Writing a Good Life
M.S. Ganesh
ON BALANCE: AN AUTOBIOGRAPHY by Leila Seth Penguin/Viking, New Delhi, 2004, 464 pp., 495.00
April 2004, volume 28, No 4

Autobiography and memoir—are they the same? In the subtitle the book is an autobiography, in the author’s preface it is “a memoir”. If you go by the COD, an autobiography is the story writing of one’s own life. But a memoir is just a record of events or history written from personal knowledge or special sources of information. It is only memoirs that become synonymous with (auto) biography.But Seth transcends publisher’s punctilio and editor’s emendation and strikes her own misericord. For she is “Leila, the playful one, engaged in the play of universal energy” (p.3).

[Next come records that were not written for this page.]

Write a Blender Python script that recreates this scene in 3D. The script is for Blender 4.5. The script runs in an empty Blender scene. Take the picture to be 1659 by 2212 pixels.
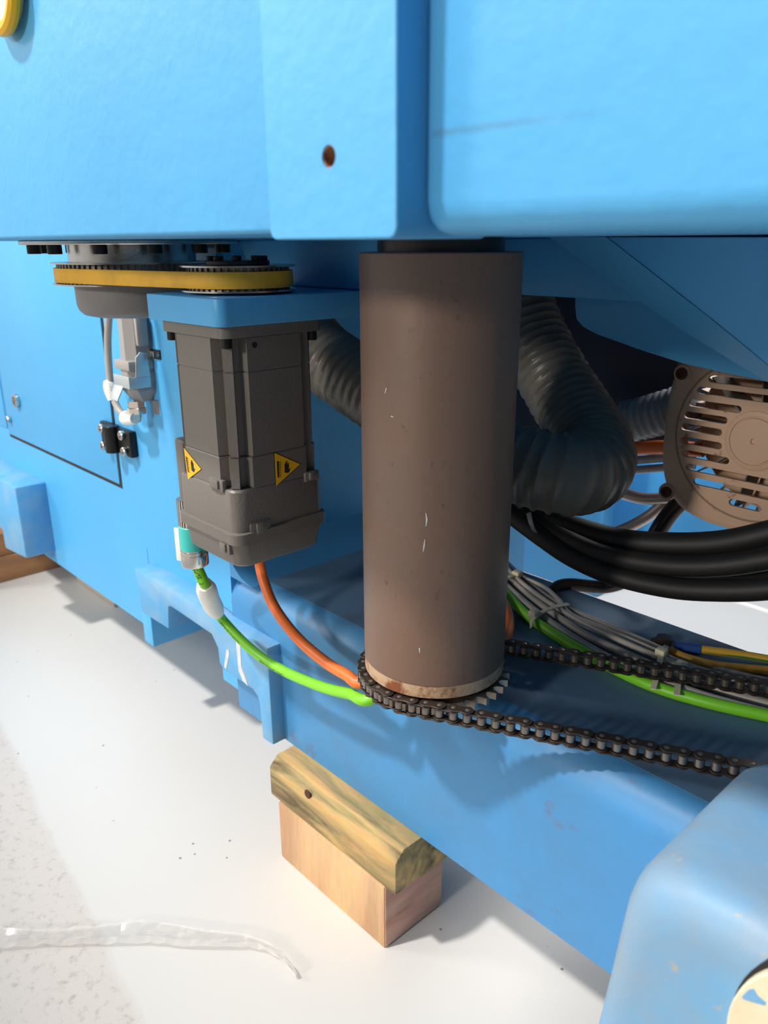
import bpy, bmesh, math, random
from mathutils import Vector, Matrix
random.seed(4)
C = bpy.context.scene.collection
S = 0.001                      # everything below is written in millimetres
PI = math.pi
# ------------------------------------------------------------------ camera
FPX, IW, IH = 1710.0, 1659, 2212
PITCH, ROLL, TH, HC = math.radians(18.73), math.radians(.31), math.radians(42.9), 754.0
def _tw(x, y, z): return Vector((x*math.sin(TH)-y*math.cos(TH), x*math.cos(TH)+y*math.sin(TH), z))
_F = _tw(0, math.cos(PITCH), -math.sin(PITCH)); _r0 = _tw(1, 0, 0); _u0 = _tw(0, math.sin(PITCH), math.cos(PITCH))
_R = math.cos(ROLL)*_r0 - math.sin(ROLL)*_u0; _U = math.sin(ROLL)*_r0 + math.cos(ROLL)*_u0
cd = bpy.data.cameras.new('camera'); cam = bpy.data.objects.new('camera', cd); C.objects.link(cam)
cd.sensor_fit = 'VERTICAL'; cd.sensor_height = 36; cd.sensor_width = 27; cd.lens = FPX/IH*36
cd.clip_start = .02; cd.clip_end = 60
cd.dof.use_dof = True; cd.dof.focus_distance = .74; cd.dof.aperture_fstop = cd.lens/3.0
cam.matrix_world = Matrix(((_R.x, _U.x, -_F.x, 0), (_R.y, _U.y, -_F.y, 0), (_R.z, _U.z, -_F.z, HC*S), (0, 0, 0, 1)))
bpy.context.scene.camera = cam
def at(px, py, **k):           # the point of a real plane (x=, y= or z= in mm) that shows at a pixel of the photograph
    d = _R*(px-IW/2) - _U*(py-IH/2) + _F*FPX
    (a, v), = k.items(); i = 'xyz'.index(a)
    o = Vector((0, 0, HC)); return o + d*((v-o[i])/d[i])
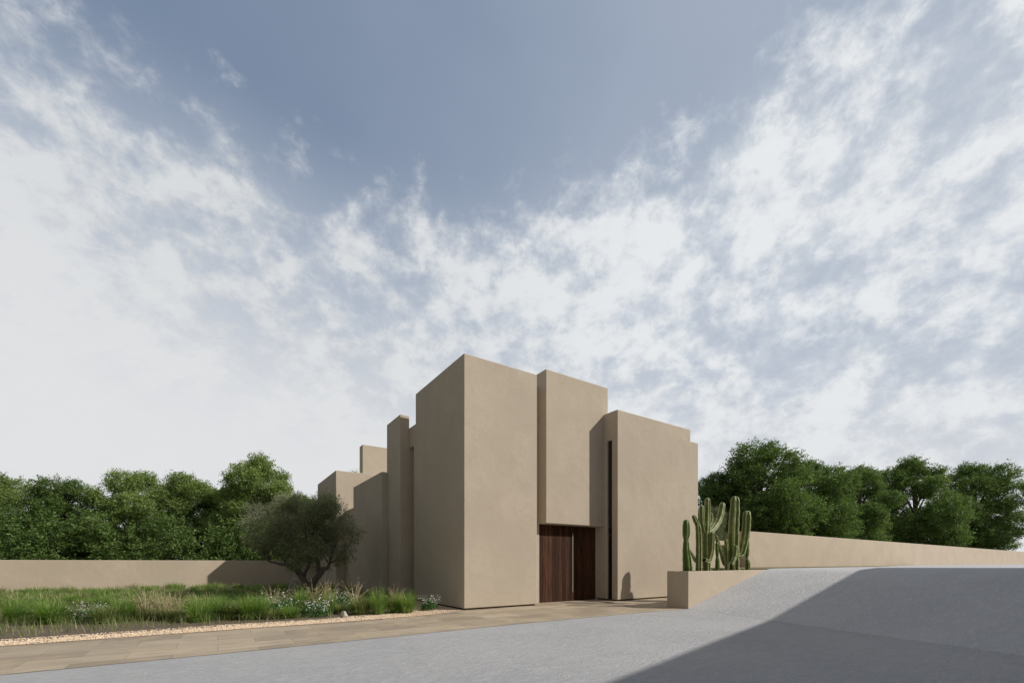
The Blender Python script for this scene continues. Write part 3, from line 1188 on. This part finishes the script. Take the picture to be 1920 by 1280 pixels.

Her charming smile on the dust jacket is her prelude to the music which, according to her singing teacher, “she will never learn how to sing” (p.12) (emphasis in original). She is modestly self deprecatory. If she could not sing her heart out, she could certainly write it: “I write in English because English is the only language I know well. It is the language in which—unlike my mother—I think and dream” (p.8). And, yet, perversely, of her first visit to England with her husband and their stay in a Tilbury hotel: “One thing that did give me a rather ignoble pleasure was to see Englishmen and Englishwomen cleaning the toilets and the floors.